PROBLEM STATEMENT - Reproduce all of the data below without alteration; exclude every picture.

DATA -
━━━━

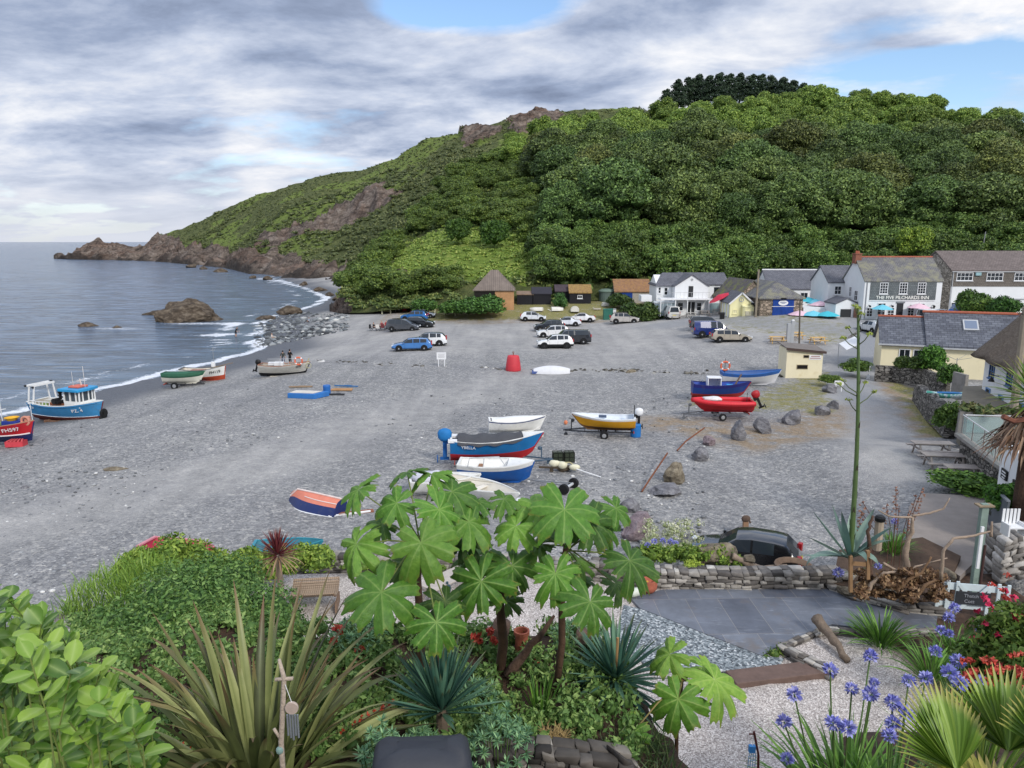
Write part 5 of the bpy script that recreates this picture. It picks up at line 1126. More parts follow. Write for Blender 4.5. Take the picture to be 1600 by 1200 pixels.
car('mpv', 1103, 514, -8, '#2c3038', 'black car behind the dark blue van', L=4.4)
car('hatch', 1362, 519, 100, '#cfd2d4', 'silver hatchback seen from behind on the road below the inn', L=4.0)
car('van', 1048, 497.5, 92, '#c9c8c4', 'small white van seen from behind near the cafe', cat='van', name='parked_van', L=4.2)
q = at(1466, 492, 93.5); make_car('van', 'white van parked at the right corner of the inn', (q.x, q.y, q.z - 1.2), radians(4), '#e6e8ea', cat='van', name='parked_van', group='vans beside the inn')
p = at(1160, 905, 26.8); p.z = .02
make_car('hatch', 'black hatchback parked right behind the garden wall, reflecting the sky', p, radians(158), '#14161a', L=4.2)
# ------------------------------------------------------------------ boats
def boatpaint(c, r=.45, **k): return mat(c, r, .16, 1.3, .06, 14, name='boat_paint', col2=tuple(.6 * x + .05 for x in lin(c)), c2=(.56, .74), **k)
WOODB = mat('#8a5f3c', .55, .2, 4); ANT_red = mat('#8f2f2f', .8, .15, 2); B_white = boatpaint('#e6e6e2'); B_in = mat('#cfcabb', .7, .12, 3)
class Hull:
 def __init__(s, L, B, D, ts=.72, sheer=.28, rake=.12, full=2.3, rise=.35):
  s.L, s.B, s.D, s.ts, s.sh, s.rk, s.full, s.rise = L, B, D, ts, sheer, rake, full, rise
 def pt(s, u, v, side=-1, k=1.):
  b = s.B / 2 * ((s.ts + (1 - s.ts) * sin(pi / 2 * min(u / .45, 1))) if u < .45 else max(0., 1 - ((u - .45) / .55) ** s.full))
  e = .42 + .75 * u ** 3
  zs = s.D * (1 + s.sh * (u - .35) ** 2 * 2.4); zk = s.D * s.rise * max(0, (u - .82) / .18) ** 2.2
  x = s.L * (u * (1 - s.rk) + s.rk * u ** 4 * v)
  return Vector((x, side * b * k * v ** e, zk + (zs - zk) * v))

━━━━

ANSWER TO THIS PROBLEM -
Write part 5 of the bpy script that recreates this picture. It picks up at line 1126. More parts follow. Write for Blender 4.5. Take the picture to be 1600 by 1200 pixels.
car('mpv', 1103, 514, -8, '#2c3038', 'black car behind the dark blue van', L=4.4)
car('hatch', 1362, 519, 100, '#cfd2d4', 'silver hatchback seen from behind on the road below the inn', L=4.0)
car('van', 1048, 497.5, 92, '#c9c8c4', 'small white van seen from behind near the cafe', cat='van', name='parked_van', L=4.2)
q = at(1466, 492, 93.5); make_car('van', 'white van parked at the right corner of the inn', (q.x, q.y, q.z - 1.2), radians(4), '#e6e8ea', cat='van', name='parked_van', group='vans beside the inn')
p = at(1160, 905, 26.8); p.z = .02
make_car('hatch', 'black hatchback parked right behind the garden wall, reflecting the sky', p, radians(158), '#14161a', L=4.2)
# ------------------------------------------------------------------ boats
def boatpaint(c, r=.45, **k): return mat(c, r, .16, 1.3, .06, 14, name='boat_paint', col2=tuple(.6 * x + .05 for x in lin(c)), c2=(.56, .74), **k)
WOODB = mat('#8a5f3c', .55, .2, 4); ANT_red = mat('#8f2f2f', .8, .15, 2); B_white = boatpaint('#e6e6e2'); B_in = mat('#cfcabb', .7, .12, 3)
class Hull:
 def __init__(s, L, B, D, ts=.72, sheer=.28, rake=.12, full=2.3, rise=.35):
  s.L, s.B, s.D, s.ts, s.sh, s.rk, s.full, s.rise = L, B, D, ts, sheer, rake, full, rise
 def pt(s, u, v, side=-1, k=1.):
  b = s.B / 2 * ((s.ts + (1 - s.ts) * sin(pi / 2 * min(u / .45, 1))) if u < .45 else max(0., 1 - ((u - .45) / .55) ** s.full))
  e = .42 + .75 * u ** 3
  zs = s.D * (1 + s.sh * (u - .35) ** 2 * 2.4); zk = s.D * s.rise * max(0, (u - .82) / .18) ** 2.2
  x = s.L * (u * (1 - s.rk) + s.rk * u ** 4 * v)
  return Vector((x, side * b * k * v ** e, zk + (zs - zk) * v))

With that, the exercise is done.